I understand that it’s possible to increase the gateway timeout, and while this works in local development, I’m unsure whether it’s a good practice in a production environment—especially under load—since some processes may take up to a minute or slightly longer.
Would increasing the timeout be a reasonable approach in production, or is it generally discouraged?
I’m also exploring alternative approaches. One option I’ve considered is using Operate’s API to query process results after initiation. However, I’m not sure whether this API is intended for frequent, application-level polling, or if it’s primarily designed for administrative and monitoring purposes.
I’d really appreciate any guidance or best practices on how to handle this kind of scenario.
In Camunda 8, the pattern of starting a process and synchronously waiting for its result is generally only recommended for short-running processes (typically under ~15 seconds). There are two main reasons for this:
Architecture considerations : Camunda 8 is designed as a fully asynchronous, eventually consistent system. Holding a synchronous HTTP connection open for 60+ seconds (especially under load) introduces fragility and goes against the platform’s design principles.
Infrastructure limitations: even if you increase your client-side timeout, you may still run into timeouts at other levels (reverse proxies, load balancers, Kubernetes ingress controllers, etc.). All of these components have their own timeout configurations, which makes this approach difficult to maintain and unreliable in production.
Instead of waiting synchronously, it is generally better to move to an asynchronous pattern. Here are three common approaches:
Callback from the process (recommended)
Start the process without waiting for the result, and at the end of the workflow: Add a service task**,** that call your application via a webhook or message queue. This way, your application is notified when the process completes.
This approach is a well-established and simple pattern, and usually the best choice for most use cases.
Using execution listeners
Similar idea, but using a different mechanism: Start the process asynchronously, then add an execution listener (for example on an endEvent), then notify your application (via webhook or message queue) from the listener (implemented as a job worker).
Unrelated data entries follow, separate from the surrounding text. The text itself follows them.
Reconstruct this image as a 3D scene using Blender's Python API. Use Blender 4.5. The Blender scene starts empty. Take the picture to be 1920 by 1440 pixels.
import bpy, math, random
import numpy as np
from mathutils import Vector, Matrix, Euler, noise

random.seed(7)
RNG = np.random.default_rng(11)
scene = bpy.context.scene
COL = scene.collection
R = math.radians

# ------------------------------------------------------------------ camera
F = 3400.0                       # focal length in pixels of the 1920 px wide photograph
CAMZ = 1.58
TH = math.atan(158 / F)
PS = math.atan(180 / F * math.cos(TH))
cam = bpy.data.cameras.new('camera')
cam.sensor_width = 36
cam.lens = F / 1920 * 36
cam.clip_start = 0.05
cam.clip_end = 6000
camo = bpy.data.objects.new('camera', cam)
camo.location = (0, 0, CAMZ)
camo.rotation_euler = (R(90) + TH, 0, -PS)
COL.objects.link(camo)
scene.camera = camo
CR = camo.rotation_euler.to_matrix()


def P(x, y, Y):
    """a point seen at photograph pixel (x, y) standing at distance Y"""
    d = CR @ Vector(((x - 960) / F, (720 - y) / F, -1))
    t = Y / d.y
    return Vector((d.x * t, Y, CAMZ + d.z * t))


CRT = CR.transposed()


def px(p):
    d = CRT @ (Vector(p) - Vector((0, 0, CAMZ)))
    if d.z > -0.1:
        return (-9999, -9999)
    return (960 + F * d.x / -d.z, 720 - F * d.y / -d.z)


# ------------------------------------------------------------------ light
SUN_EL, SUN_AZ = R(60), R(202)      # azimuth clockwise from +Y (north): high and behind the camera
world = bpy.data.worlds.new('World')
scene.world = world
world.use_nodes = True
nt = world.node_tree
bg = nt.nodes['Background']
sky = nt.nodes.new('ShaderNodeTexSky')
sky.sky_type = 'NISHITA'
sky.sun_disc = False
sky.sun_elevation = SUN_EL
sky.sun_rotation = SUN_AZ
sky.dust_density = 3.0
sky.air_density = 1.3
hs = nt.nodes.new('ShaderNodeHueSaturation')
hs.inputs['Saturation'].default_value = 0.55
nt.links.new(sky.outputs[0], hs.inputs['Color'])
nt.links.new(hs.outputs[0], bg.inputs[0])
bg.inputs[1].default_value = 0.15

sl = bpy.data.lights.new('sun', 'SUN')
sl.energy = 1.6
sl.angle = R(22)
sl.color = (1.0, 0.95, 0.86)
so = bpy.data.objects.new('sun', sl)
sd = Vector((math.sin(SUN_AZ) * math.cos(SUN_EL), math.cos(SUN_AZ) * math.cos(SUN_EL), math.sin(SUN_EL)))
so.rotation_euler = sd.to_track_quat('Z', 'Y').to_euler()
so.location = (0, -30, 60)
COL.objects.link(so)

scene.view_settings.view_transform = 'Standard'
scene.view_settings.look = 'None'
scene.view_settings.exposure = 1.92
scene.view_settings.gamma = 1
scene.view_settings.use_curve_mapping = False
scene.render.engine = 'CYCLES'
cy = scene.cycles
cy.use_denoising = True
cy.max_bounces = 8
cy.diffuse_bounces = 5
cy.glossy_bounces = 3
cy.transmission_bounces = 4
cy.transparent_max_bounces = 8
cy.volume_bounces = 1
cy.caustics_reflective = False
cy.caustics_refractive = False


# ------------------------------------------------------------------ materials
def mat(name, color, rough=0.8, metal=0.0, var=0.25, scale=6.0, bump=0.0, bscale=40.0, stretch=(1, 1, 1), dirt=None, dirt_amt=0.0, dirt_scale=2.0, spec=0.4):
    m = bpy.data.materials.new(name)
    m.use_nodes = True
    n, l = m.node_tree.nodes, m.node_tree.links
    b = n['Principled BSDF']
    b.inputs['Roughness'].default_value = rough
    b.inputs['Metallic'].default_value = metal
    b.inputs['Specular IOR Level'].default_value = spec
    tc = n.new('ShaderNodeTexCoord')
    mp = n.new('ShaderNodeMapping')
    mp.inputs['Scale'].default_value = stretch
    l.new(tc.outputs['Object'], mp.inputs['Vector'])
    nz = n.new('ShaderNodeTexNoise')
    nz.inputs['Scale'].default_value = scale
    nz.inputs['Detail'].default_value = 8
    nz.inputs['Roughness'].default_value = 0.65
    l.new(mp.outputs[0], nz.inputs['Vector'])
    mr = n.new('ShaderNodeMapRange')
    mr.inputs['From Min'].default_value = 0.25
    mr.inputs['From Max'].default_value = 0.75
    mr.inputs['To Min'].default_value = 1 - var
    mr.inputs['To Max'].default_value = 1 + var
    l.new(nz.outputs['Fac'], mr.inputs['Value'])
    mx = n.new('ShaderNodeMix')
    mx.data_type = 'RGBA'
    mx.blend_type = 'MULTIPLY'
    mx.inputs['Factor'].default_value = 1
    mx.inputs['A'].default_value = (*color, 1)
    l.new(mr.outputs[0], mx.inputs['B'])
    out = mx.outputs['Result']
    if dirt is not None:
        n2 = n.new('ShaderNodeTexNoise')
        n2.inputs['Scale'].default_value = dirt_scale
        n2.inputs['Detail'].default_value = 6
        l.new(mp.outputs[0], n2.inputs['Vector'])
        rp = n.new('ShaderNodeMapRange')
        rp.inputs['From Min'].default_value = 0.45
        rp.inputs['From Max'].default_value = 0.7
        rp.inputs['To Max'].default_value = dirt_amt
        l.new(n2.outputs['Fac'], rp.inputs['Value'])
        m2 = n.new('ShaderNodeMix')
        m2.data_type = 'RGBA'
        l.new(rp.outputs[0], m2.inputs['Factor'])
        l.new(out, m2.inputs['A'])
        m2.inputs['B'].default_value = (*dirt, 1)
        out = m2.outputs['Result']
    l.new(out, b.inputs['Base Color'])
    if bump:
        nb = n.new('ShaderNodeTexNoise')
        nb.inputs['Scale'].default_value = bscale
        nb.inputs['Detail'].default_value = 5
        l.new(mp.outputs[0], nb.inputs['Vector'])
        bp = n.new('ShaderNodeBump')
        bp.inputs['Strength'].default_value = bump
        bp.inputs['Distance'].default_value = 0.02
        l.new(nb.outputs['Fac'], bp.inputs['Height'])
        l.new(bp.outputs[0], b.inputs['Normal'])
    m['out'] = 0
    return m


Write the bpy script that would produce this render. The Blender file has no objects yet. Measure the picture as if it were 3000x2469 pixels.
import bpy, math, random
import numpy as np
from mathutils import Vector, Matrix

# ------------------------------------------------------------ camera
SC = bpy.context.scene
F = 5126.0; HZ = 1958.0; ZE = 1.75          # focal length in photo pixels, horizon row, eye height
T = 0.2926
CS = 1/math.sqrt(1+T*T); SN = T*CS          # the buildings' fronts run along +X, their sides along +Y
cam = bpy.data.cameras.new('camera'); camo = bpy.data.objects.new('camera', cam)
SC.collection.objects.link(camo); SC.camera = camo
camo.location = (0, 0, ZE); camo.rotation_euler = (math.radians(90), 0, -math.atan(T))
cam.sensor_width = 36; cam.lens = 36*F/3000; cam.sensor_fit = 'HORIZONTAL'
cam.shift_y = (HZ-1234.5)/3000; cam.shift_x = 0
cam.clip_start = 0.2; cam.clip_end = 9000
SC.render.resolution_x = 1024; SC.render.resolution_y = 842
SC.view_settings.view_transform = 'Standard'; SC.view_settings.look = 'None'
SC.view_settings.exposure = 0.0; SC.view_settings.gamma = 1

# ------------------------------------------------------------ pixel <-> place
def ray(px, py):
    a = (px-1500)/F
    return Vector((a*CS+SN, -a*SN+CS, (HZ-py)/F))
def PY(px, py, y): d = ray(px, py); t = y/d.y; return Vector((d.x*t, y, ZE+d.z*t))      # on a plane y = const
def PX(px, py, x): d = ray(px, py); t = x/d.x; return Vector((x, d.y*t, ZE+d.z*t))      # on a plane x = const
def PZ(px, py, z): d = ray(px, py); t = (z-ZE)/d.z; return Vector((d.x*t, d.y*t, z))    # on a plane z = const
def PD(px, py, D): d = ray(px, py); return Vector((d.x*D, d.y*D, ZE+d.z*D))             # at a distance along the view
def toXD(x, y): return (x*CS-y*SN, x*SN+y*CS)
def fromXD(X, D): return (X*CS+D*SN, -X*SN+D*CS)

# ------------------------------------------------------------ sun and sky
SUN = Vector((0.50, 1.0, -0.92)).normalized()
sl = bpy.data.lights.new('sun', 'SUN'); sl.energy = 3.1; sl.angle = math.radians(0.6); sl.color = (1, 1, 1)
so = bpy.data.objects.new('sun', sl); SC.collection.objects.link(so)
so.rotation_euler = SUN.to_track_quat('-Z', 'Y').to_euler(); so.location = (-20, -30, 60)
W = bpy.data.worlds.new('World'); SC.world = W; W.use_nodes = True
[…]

This approach keeps your BPMN model cleaner in some cases and externalizes the notification logic.
Using a custom exporter
Camunda 8 provides a built-in exporter, but you can also implement a custom exporter to capture process events. In this approach: Start the process asynchronously, then export events (e.g., process completion) then notify you application using a messaging system.
This is more suitable for advanced or specific needs (e.g., centralized event streaming, analytics, integration with external platforms).